そしてここに登場してくれるのは、まるみさんの秘密兵器?ミスターMです^^
サーバー環境周りを始め、PCのシステムからセキュリティ、デジタル周りのハードからソフトまで一手に引き受けている、ミスターM。
007にも出てきますよね、「M」
いつも怪しげな最新兵器で007を救ってくれるあのお方。まるであの「M」のようなMさん。
今回もレイアウト全変更に伴い、サーバーの再設定から配線工事まで、まるみさんの心臓部をしっかり守ってくれました。
本当に心強い!!そして主に夜作業に力を発揮されるので、まるで靴屋の小人さんのよう。
知らない間に工事は終わっていました。。。。
そして次の日も、もくもくと作り続けるKさん。
壁際の棚カウンター、オフィスとミーティングコーナーのパーテーション、そして、最後にストックスペースの壁。。
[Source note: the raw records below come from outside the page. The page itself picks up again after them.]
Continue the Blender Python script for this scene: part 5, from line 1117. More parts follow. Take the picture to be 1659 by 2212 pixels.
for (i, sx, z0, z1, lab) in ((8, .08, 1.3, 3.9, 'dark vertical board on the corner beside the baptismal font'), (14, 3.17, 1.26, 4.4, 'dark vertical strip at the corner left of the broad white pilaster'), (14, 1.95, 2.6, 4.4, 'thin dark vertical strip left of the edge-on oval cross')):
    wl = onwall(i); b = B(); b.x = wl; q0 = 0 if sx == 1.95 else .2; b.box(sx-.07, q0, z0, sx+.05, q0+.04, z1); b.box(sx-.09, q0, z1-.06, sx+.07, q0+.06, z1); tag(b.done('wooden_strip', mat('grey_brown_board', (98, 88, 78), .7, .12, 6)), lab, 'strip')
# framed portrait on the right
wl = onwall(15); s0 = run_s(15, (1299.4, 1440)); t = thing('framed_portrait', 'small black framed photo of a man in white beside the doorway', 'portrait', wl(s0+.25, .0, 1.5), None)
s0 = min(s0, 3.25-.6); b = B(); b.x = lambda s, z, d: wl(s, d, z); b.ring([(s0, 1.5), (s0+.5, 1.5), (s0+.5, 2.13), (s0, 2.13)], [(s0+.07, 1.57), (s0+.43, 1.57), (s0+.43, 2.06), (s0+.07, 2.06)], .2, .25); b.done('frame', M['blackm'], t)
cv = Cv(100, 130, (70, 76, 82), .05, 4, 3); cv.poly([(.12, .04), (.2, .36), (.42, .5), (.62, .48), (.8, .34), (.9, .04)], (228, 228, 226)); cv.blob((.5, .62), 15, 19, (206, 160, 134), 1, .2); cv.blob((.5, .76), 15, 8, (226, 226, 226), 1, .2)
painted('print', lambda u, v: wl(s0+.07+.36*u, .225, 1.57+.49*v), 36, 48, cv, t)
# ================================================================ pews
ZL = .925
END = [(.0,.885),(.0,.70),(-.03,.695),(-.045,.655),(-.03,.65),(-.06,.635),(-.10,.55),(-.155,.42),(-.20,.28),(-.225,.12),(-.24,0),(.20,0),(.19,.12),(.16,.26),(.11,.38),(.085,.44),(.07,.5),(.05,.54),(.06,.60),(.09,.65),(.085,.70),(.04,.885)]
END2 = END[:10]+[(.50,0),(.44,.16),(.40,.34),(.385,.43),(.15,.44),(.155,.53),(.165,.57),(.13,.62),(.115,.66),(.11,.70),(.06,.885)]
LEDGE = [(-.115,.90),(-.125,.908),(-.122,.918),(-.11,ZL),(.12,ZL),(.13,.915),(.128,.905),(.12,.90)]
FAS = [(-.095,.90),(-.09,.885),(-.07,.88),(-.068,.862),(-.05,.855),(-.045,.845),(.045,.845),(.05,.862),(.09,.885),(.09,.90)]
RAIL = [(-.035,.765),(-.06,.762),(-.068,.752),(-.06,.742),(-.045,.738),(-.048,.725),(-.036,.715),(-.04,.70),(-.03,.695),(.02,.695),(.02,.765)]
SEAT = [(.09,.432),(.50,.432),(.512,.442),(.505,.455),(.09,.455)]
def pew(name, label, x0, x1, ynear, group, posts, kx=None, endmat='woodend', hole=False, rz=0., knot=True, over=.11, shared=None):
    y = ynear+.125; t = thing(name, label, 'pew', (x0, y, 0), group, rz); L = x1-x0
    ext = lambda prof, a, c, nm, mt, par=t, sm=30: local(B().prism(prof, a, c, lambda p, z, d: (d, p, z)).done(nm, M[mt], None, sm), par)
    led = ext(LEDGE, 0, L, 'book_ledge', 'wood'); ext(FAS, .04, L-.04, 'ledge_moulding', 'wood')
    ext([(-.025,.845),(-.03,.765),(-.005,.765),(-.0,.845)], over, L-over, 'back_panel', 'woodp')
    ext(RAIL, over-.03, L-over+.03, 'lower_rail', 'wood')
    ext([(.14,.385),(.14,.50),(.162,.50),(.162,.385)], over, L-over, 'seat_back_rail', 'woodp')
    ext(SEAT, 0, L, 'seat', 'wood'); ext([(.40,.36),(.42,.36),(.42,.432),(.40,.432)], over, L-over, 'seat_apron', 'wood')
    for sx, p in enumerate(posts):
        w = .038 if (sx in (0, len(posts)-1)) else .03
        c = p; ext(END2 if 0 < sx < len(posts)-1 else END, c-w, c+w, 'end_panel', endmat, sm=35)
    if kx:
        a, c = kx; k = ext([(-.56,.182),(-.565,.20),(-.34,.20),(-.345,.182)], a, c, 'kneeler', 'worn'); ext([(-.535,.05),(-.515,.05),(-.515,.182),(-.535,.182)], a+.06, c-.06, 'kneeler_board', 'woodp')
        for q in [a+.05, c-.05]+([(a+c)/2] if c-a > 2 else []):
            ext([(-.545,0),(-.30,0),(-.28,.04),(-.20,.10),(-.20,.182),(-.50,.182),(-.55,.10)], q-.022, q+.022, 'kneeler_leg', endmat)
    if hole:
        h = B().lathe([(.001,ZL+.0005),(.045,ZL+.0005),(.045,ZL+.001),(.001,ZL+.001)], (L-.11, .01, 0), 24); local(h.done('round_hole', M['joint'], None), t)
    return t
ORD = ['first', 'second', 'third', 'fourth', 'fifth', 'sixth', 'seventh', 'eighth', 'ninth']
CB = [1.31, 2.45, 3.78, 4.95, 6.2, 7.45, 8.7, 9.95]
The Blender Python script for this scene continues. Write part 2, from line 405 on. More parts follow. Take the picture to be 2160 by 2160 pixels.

最後に、パーテーションにプラダンを貼り、飾り棚を取り付けて完成!!
お疲れ様でした〜!
■「木」の温かみと、ここちいい「気」が通る空間に
それぞれの業務ごとに整理したオフィスのレイアウトですっきりとした空間の中に、木の温もりを感じる環境になりました。
社員さん一人ひとり。スムーズに落ち着いて仕事ができるようになったようです。
今回のお片付け&改装の一番の目的は、まるみさんの社員さん一人ひとりの持ち味が光る、楽しく仕事ができる環境づくり。
「仕事がしやすくなったよ」「ミーティングルームが素敵になったよ」と。
1ヶ月かけて、社員さんみんなで少しずつ進めたお片付けも楽しかったです。